Le petit caillou dans la chaussure

Blog littéraire d'Alexandra Lahcene

Lu dans le cadre du jury Grand Prix des Lectrices Elle 2020, catégorie roman

« De même que l’amer peut se dissimuler sous le doux, ou l’inverse, dans tout esprit il y a une trace d’insanité, et dans les profondeurs de la folie luit un grain de lucidité ».

Monsieur Chaplin, flâneur nocturne trouve la porte close. Il attend patiemment devant…Sa maîtresse est partie rejoindre le bleu, l’harmonie et la liberté.

Pendant, 10 minutes et 38 secondes, temps au cours duquel le cerveau aurait une activité post-mortem, coincée dans une benne à ordure car assassinée, Leila, prostituée expérimentée sur les rives du Bosphore, va revenir sur les moments de son enfance et sa destinée de femme.

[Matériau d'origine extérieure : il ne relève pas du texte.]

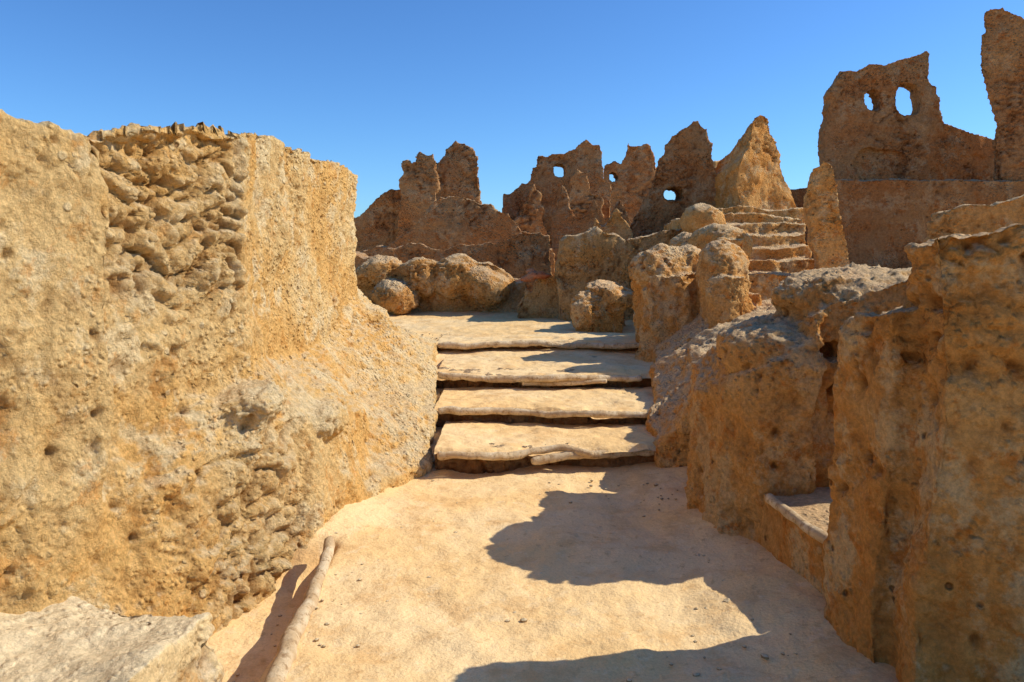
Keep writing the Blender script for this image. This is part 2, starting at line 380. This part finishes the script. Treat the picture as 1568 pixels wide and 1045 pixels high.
blob(bm,(2.25,8.5,1.5),(.30,.34,.34))
cut=bmesh.new(); blob(cut,(2.58,8.15,1.27),(.12,.4,.13))
mass('ruined_wall_stump',bm,0.020,M_right,7,(0.10,1.2),1.1,seed=17,course=0.9,cut=cut)
bm=bmesh.new()
prism(bm,[(.90,11.3,.85),(1.15,11.1,1.05),(1.6,11.2,1.1),(1.75,12.0,1.1),(1.2,12.1,1.0)],.2,0.15)
blob(bm,(1.4,11.5,1.05),(.40,.4,.26)); blob(bm,(1.05,11.3,.8),(.3,.3,.3))
mass('eroded_mud_boulder',bm,0.026,M_right,8,(0.16,1.2),1.1,seed=18,course=0.5)

# stair flight in the mid distance (sunlit), climbing to the right-hand terrace
bm=bmesh.new()
for k in range(7):
    box(bm,3.05+.06*k,4.15+.12*k,10.6+.42*k,15,0.2,1.50+.17*k)
box(bm,2.75,3.1,10.4,14,.2,1.9); box(bm,2.85,3.2,12,15,.2,2.3)
blob(bm,(2.9,10.9,1.82),(.38,.5,.34),.4); blob(bm,(2.95,12.2,2.2),(.35,.5,.3)); blob(bm,(2.6,11.5,1.4),(.35,.5,.6))
mass('ruined_stairway',bm,0.026,M_right,3,(0.10,1.0),0.95,seed=19,course=0.7)

def ruin(name,x,y,z,s,outline,thick,voxel,mat,seed,holes=(),niches=(),rot=0,course=0.9,amp=None,back=0.92,warp=None,step=None,ja=None,extra=(),smooth=1,blobs=()):
    step=step or (9 if y<16 else 7); ja=ja or (3.2 if y<16 else 4.0)
    bm=bmesh.new(); slab(bm,jag(outline,seed,step,ja),s,thick,back)
    for (bx,by,bz,r1,r2,r3) in blobs: blob(bm,(bx,by,bz),(r1,r2,r3))
    for (dy,ol,th) in extra:
        b2=bmesh.new(); slab(b2,jag(ol,seed+3,step,ja),s,th,back); bmesh.ops.translate(b2,verts=b2.verts,vec=(0,dy,0))
        tm=bpy.data.meshes.new('x'); b2.to_mesh(tm); b2.free(); bm.from_mesh(tm)
    cut=None
    if holes or niches:
        cut=bmesh.new()
        for (hx,hz,w,h,d0,d1) in [(*q,-2,thick+2) for q in holes]+[(*q,-1,.16) for q in niches]:
            r=np.random.default_rng(seed+int(hx)); pts=[]
            for a in range(14):
                th=2*math.pi*a/14; cxx=math.cos(th); szz=math.sin(th)
                pts.append((( hx+math.copysign(abs(cxx)**.6,cxx)*w*.5*r.uniform(.88,1.08)),(hz+math.copysign(abs(szz)**.65,szz)*h*.5*r.uniform(.88,1.08))))
            f=[cut.verts.new((p[0]*s,d0,p[1]*s)) for p in pts]; bk=[cut.verts.new((p[0]*s,d1,p[1]*s)) for p in pts]
            cut.faces.new(f); cut.faces.new(bk[::-1])
            for k in range(14): cut.faces.new((f[k],bk[k],bk[(k+1)%14],f[(k+1)%14]))
    sc=max(1,y/11)
    return mass(name,bm,voxel,mat,smooth,warp or (0.004*y,0.8),amp or .95,(x,y,z),rot,cut,None,seed,None,course,sc*0.66)

ruin('eroded_low_wall',-2.75,14.5,1.0,.0121,[(-30,-60),(-20,20),(10,40),(40,42),(75,36),(95,40),(110,24),(125,44),(160,50),(182,44),(200,48),(222,20),(240,25),(250,-60)],.9,.032,M_mid,21,smooth=5,warp=(.22,.9),amp=1.3,
     blobs=[(.3,.1,.35,.5,.5,.33),(1.1,0,.25,.45,.4,.38),(1.8,.1,.3,.45,.5,.42),(2.3,-.1,.1,.35,.4,.4),(.7,-.4,-.1,.4,.4,.3)])
ruin('eroded_low_wall',.1,13.6,.6,.0113,[(0,-30),(0,20),(12,50),(22,40),(34,66),(50,72),(64,60),(72,20),(80,-30)],.4,.03,M_mid,22)
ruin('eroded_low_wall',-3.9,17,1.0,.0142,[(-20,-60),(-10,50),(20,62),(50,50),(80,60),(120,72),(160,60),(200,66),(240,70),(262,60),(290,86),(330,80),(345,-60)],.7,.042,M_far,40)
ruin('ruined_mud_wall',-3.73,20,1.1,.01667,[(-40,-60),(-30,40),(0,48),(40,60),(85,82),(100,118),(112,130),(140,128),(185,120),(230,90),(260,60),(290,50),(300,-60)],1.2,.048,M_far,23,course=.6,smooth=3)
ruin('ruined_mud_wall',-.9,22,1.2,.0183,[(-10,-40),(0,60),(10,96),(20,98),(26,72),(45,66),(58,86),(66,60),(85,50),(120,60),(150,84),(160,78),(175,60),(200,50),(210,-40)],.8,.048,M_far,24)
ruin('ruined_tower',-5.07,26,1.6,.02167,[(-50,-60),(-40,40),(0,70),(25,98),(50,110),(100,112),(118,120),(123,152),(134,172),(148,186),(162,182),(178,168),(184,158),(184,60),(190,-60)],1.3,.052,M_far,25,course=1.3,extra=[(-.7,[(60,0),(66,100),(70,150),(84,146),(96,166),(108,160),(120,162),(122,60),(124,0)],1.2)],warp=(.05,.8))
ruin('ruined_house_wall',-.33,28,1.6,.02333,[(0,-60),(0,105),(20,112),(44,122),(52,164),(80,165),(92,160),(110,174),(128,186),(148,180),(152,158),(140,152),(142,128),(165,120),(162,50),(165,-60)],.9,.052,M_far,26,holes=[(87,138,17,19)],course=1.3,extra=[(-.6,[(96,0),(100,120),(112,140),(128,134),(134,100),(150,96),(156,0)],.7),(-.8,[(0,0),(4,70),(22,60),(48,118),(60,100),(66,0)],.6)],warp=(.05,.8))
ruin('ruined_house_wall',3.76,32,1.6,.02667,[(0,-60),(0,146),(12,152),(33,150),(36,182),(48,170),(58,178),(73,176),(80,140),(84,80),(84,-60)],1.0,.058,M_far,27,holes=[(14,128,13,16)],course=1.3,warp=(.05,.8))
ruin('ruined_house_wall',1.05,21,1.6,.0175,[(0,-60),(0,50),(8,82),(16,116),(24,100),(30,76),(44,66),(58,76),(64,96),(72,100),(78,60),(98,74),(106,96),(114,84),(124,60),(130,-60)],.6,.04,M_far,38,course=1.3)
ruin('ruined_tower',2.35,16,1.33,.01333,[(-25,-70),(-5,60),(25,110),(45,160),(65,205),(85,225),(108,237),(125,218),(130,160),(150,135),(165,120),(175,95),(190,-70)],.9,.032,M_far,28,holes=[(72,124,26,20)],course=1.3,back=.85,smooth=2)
ruin('eroded_low_wall',1.45,15,1.6,.0125,[(0,-60),(0,40),(12,66),(22,52),(34,60),(44,82),(52,76),(60,50),(70,40),(74,-60)],.6,.032,M_mid,39,course=1.0)
ruin('terrace_mound',.78,13,.88,.01083,[(0,-60),(-2,60),(6,100),(15,112),(30,110),(55,126),(72,108),(90,112),(110,90),(125,104),(160,114),(235,130),(245,-60)],2.0,.032,M_mid,29,course=.8,warp=(.12,.9),smooth=4)
ruin('ruined_tower',4.35,15,2.48,.0125,[(-10,-120),(0,20),(8,60),(5,90),(18,108),(26,130),(32,150),(42,157),(60,155),(70,128),(82,104),(98,60),(112,10),(124,-120)],1.3,.03,M_right,30,rot=math.radians(24),course=1.6,step=6,ja=4.0,back=.62,smooth=4,warp=(.14,1))
ruin('ruined_tower',5.1,20,2.77,.01667,[(0,-80),(0,80),(20,88),(40,80),(48,50),(60,-80)],.9,.05,M_right,31,rot=math.radians(20))
ruin('mud_brick_pillar',3.95,10.5,1.51,.00875,[(25,-90),(20,0),(5,60),(-2,100),(0,125),(6,154),(22,166),(38,160),(28,125),(42,90),(46,60),(56,30),(68,0),(80,-90)],.36,.018,M_right,32,course=1.6,warp=(.05,1.4),rot=math.radians(-12))
bm=bmesh.new(); box(bm,0,10,0,8,-3,1.94)
mass('terrace_wall',bm,.048,M_dark,1,(.08,.7),.9,(6.5,16,1.33),0,seed=33,course=1.0,sc=1.0)
ruin('ruined_house_wall',7.17,18,3.475,.015,[(0,-30),(0,10),(3,85),(8,135),(20,150),(28,168),(50,166),(78,178),(105,176),(138,190),(158,198),(164,190),(160,160),(178,126),(186,75),(192,40),(240,36),(283,40),(330,40),(330,-30)],.42,.032,M_far,34,holes=[(74,122,22,28),(129,124,36,48)],niches=[(85,20,80,56)],course=1.0,warp=(.03,.9),back=1.0,ja=4)
ruin('ruined_tower',10.02,16.3,3.5,.01358,[(0,-30),(-2,45),(8,70),(-10,150),(-18,175),(-13,245),(5,250),(30,235),(80,200),(100,0),(100,-30)],.7,.034,M_far,35,course=1.2,warp=(.05,.9),rot=math.radians(-30))
ruin('eroded_mud_boulder',3.25,6.2,1.6,.0052,[(-10,-250),(0,40),(15,75),(60,84),(100,82),(143,102),(230,110),(300,60),(320,-250)],.5,.02,M_right,36,warp=(.08,1.0),rot=math.radians(-20),smooth=5)
bm=bmesh.new()
for (x,y,z,r) in [(.30,13.5,1.30,.10),(.44,13.5,1.36,.12),(.36,13.6,1.42,.09),(.56,13.5,1.33,.09)]: blob(bm,(x,y,z),(r*1.4,r,r*.7))
mass('red_brick_rubble',bm,.022,M_red,1,(.05,2),.7,seed=37)

# pebbles
rng=np.random.default_rng(4)
bm=bmesh.new()
for k in range(900):
    y=rng.uniform(2.6,11) ; x=rng.uniform(-1.1,1.2)
    if rng.random()<.6: x=rng.choice([-1,1])*rng.normal(1.0,.12)
    if 5.7<y<10: continue
    r=abs(rng.normal(0,.006))+.003
    z=float(ghead(np.array([x]),np.array([y]))[0])
    mt=Matrix.Translation((x,y,z+r*.2))@Matrix.Rotation(rng.uniform(0,6),4,'Z')@Matrix.Diagonal((r*rng.uniform(.8,1.5),r,r*.7,1))
    bmesh.ops.create_icosphere(bm,subdivisions=1,radius=1,matrix=mt)
me=bpy.data.meshes.new('loose_pebbles'); bm.to_mesh(me); bm.free(); link('loose_pebbles',me,M_bench)

# ---------------------------------------------------------------- light
az=math.radians(8); el=math.radians(40)
S=Vector((math.cos(az)*math.cos(el),math.sin(az)*math.cos(el),math.sin(el)))
L=bpy.data.lights.new('sun','SUN'); L.energy=5.0; L.angle=math.radians(.5); L.color=(1,.93,.80)
lo=bpy.data.objects.new('sun',L); col.objects.link(lo); lo.rotation_euler=(-S).to_track_quat('-Z','Y').to_euler()
w=bpy.data.worlds.new('World'); scene.world=w; w.use_nodes=True
t=w.node_tree; bg=t.nodes['Background']; sk=t.nodes.new('ShaderNodeTexSky'); sk.sky_type='NISHITA'; sk.sun_disc=False
sk.sun_elevation=el; sk.sun_rotation=math.radians(82); sk.air_density=1.0; sk.dust_density=0.3; sk.ozone_density=2.5
tint=mixc(t,1.0,sk.outputs[0],(0.68,1.02,1.36),'MULTIPLY')
gm_=t.nodes.new('ShaderNodeGamma'); gm_.inputs[1].default_value=1.15; t.links.new(tint,gm_.inputs[0])
t.links.new(gm_.outputs[0],bg.inputs[0]); bg.inputs[1].default_value=0.094

cam=bpy.data.cameras.new('camera'); cam.lens=27.55; cam.sensor_width=36; cam.shift_y=-0.0781; cam.clip_end=3000; cam.clip_start=.05
co=bpy.data.objects.new('camera',cam); col.objects.link(co); co.location=(0,0,1.6); co.rotation_euler=(math.radians(90),0,0)
scene.camera=co
scene.view_settings.view_transform='Standard'; scene.view_settings.look='None'; scene.view_settings.exposure=0
print('done',time.time()-T0)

C’est le récit d’une multitude de malentendus de l’existence et des combats d’une vie.

Cette fille d’Anatolie, qui n’appartient ni à sa mère ni à son père, s’insurge contre les conventions, les préjugés, les croyances, habitée par la méfiance.

Elif Shafak dresse le portrait d’une femme obstinée, libre qui fait de sa vie un combat.

« Même si tu te crois en sécurité ici, ça ne veut pas dire que ce soit l’endroit qui te convienne, riposta le cœur. Parfois c’est là où tu te sens le plus à l’abri que tu es le moins à ta place. »

Ce personnage rayonnant, a suivi son cœur lors de sa naissance : elle avait l’odeur des anges qui ne voulaient pas la libérer, a hésité à rejoindre le reste de l’humanité. Sa naissance présageait donc l’avenir : elle deviendra une âme rebelle.

La honte, la culpabilité, le mensonge, le silence, les traditions et superstitions, l’obscurantisme et le patriarcat, la brutalité des hommes vont déterminer la vie de Leyla. Elle ne croit pas au dieu de son père qui a choisi l’honneur et a décidé de consacrer sa vie à répandre la crainte de dieu car « C’est une affaire grave de croire quelqu’un ».

Cette femme déterminée et courageuse va s’enfuir pour Istanbul où elle choisira sa famille constituée de marginaux tellement humains : Nalan, l’ouvrier transsexuel, Jameelah l’africaine exilée, Zaynab122, la naine tasséomancienne, Humeyra, la chanteuse en fuite car violentée par son mari.

Les bannis de cette cruelle société turque vont se battre dans une seconde partie pour la dignité de Leyla et lui offrir l’inhumation qu’elle mérite. Car comme tous les maudits elle doit se retrouver dans le cimetière des abandonnés.

L’auteure, féministe qui lutte pour les droits des hommes contre ce pouvoir obscurantiste d’Erdogan, elle-même exilée, décrit une Turquie qu’elle a du quitter dans un roman jugé obscène par les autorités. Elle dresse un magnifique portrait de femme et raconte avec élégance ces minorités.

Cette première découverte d’Elif Shafak m’a donnée envie de lire ses autres romans qui sont à l’origine de son exil.